Visitors can also find images of the support of international friends for Vietnam’s war for independence, such as photos of demonstrations in the Soviet Union protesting the war that the US launched in Vietnam, and meetings in Cuba expressing solidarity with Vietnamese people.

The Tet Offensive began in the early morning of January 31 in 1968 when liberation forces simultaneously launched attacks on bases of US troops and the US-backed Southern government in cities such as Hue, Da Nang, Quy Nhon and Saigon, and hundreds of towns from Quang Tri to Ca Mau.

The offensive helped destroy huge amounts of facilities and logistics used by the US and the Southern regime’s militaries. The seven-month long campaign ended with tens of thousands of enemy troops dead, 600 strategic hamlets destroyed and 100 communes liberated with a population of 1.6 million people.

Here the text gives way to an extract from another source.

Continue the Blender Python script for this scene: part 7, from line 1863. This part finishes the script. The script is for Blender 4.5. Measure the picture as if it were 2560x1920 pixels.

People in rural areas also took this opportunity to rise up against the US-backed government’s administration.

Saigon-Gia Dinh (now Ho Chi Minh City), the headquarters of the US-backed Southern regime, was a focus of the offensive.

The Tet Offensive marked a strategic turning point for the resistance war against the US and its allies. It caused the US a ‘sudden shock’, disrupting their strategic plan, shaking the White House, the Pentagon and all of the US and forced President Johnson to deescalate the war and agree to sign the historic Paris Peace Accords. The victory also helped lead to the liberation of Southern Vietnam and national reunification in 1975.